Have any other countries warned their citizens about travel to the u.s. due to ride in authoritarianism/fascism?
Executive summary
Multiple foreign governments have updated travel guidance for citizens heading to the United States, citing concerns such as stricter immigration enforcement, detentions at ports of entry, violent crime and terrorism — not explicit, broad warnings that the U.S. has descended into “authoritarianism” or “fascism.” Countries including Germany, the U.K., Finland, Denmark, New Zealand, Canada and others have issued cautions or higher-level advisories noting risks around border enforcement, crime and civil unrest [1] [2] [3] [4].
1. Which countries have warned citizens — and why they say so
Several Western governments updated U.S. travel guidance in 2024–25. Germany, the U.K., Denmark and Finland publicly cautioned travelers about unpredictable border entry and stricter immigration enforcement after incidents of detained visitors; their notices emphasize that a visa or ESTA does not guarantee admission [1]. New Zealand moved the U.S. to a Level 2 “Exercise Increased Caution” primarily over terrorism and violent crime concerns [2] [5]. Canada has similarly amended guidance to reflect new U.S. registration and entry rules, and Ottawa warned of strict enforcement and possible penalties [6] [4]. These updates focus on practical risks at borders, crime, and terrorism — not formal declarations that the United States is an authoritarian state [1] [2].
2. Detentions and a travel-ban backdrop that spurred the advisories
Advisories intensified amid a string of U.S. policy moves and high-profile detentions. The 2025 U.S. travel ban and executive actions restricting entry from multiple countries prompted foreign governments to tell citizens to be cautious or prepare for additional screening and denials; the White House text and reporting on the ban show why partners flagged entry unpredictability [7] [8]. Media accounts of foreign nationals detained at U.S. airports, and governments’ concerns that visas or ESTA approvals do not guarantee entry, were direct triggers for several updated advisories [3] [4].
3. What governments actually said — nuance matters
Most advisories fall into two categories: practical caveats about entry and public-safety warnings. Germany and the U.K. reminded citizens that border officials have discretion to deny entry and stressed compliance with visa and admission rules [4]. Finland and Denmark urged normal or increased caution, not outright prohibitions [1]. New Zealand specified terrorism and higher rates of violent crime as reasons for its Level 2 warning [2]. Condé Nast and Newsweek reporting compiled these varied national positions, showing alarm about enforcement and safety but not a coordinated claim that the U.S. is a fascist or authoritarian regime [6] [1].
4. Political framing: some foreign officials used stronger words
Not every statement from abroad was narrowly procedural. Venezuelan officials, responding to a U.S. travel proclamation, labeled the U.S. government “fascist” and warned Venezuelans against being in the United States — rhetoric reflecting Caracas’s adversarial politics rather than standard travel-advice language [9]. That statement sits apart from the measured travel advisories issued by Western ministries, and it exposes an implicit diplomatic agenda: authoritarian or anti-U.S. governments may use harsh labels to rally domestic audiences [9].

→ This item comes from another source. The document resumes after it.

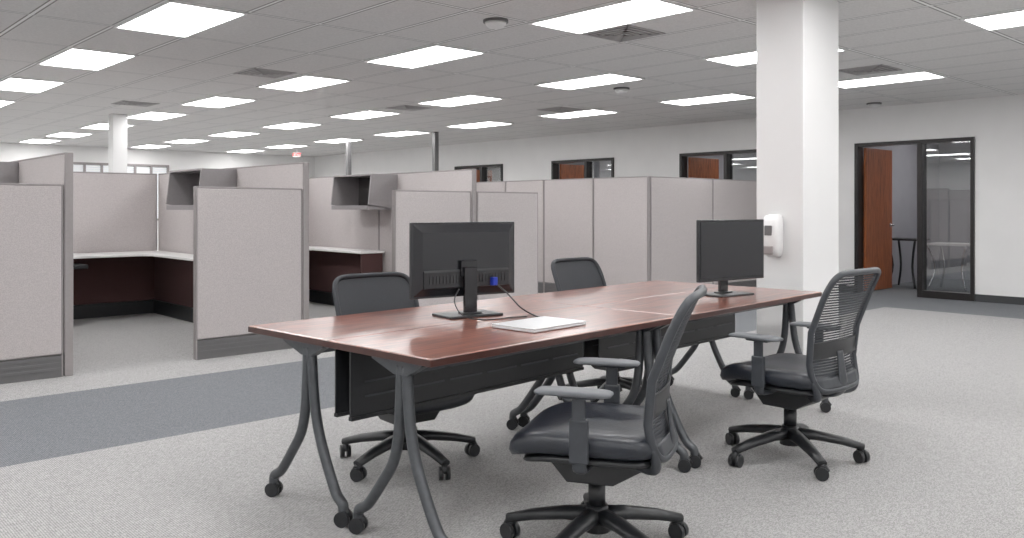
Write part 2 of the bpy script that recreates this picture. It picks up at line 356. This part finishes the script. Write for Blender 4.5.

5. What these advisories do — and do not — mean for claims of U.S. “authoritarianism”
Travel guidance is a safety and consular tool, not a legal or ideological judgment. Ministries cite concrete hazards — crime, terrorism risk, detention and immigration policy changes — and advise precautions or procedural steps, such as registering long stays or ensuring documentation meets REAL ID standards [6] [5]. Available sources do not report any major democratic government issuing formal travel bans for its citizens to avoid the U.S. on the basis that America has become an authoritarian or fascist state; instead, the documents and coverage show concern over specific policies and risks at U.S. borders [1] [2].
6. Competing perspectives and the media ecosystem
Some commentators and NGOs portray U.S. policy moves — travel bans, expanded detentions, designations of groups — as signs of democratic erosion or authoritarian tactics [10] [11]. Others, including columnists skeptical of “fascism” labels, argue the term is misapplied to U.S. politics and caution against conflating illiberal measures with classic fascist regimes [12]. Reporting collected here shows both strands: policy-driven travel warnings and political actors using charged language for influence [7] [12] [9].
7. Limits of available reporting and what’s not said
Available sources do not mention any country formally telling citizens they must not travel to the U.S. because it has become a fascist or authoritarian regime; the documented advisories emphasize safety, immigration enforcement and terrorism [1] [2]. They also do not provide a comprehensive global list of every government notice—coverage focuses on Western allies and a few adversaries, so other governments’ messaging may exist but is not in these sources [3] [5].
Bottom line: Governments from New Zealand to several European capitals have warned citizens to exercise caution when traveling to the U.S., but the official language and documented reasons center on border enforcement, crime and terrorism risk — not a unified international finding that the United States has become authoritarian or fascist [2] [1] [4].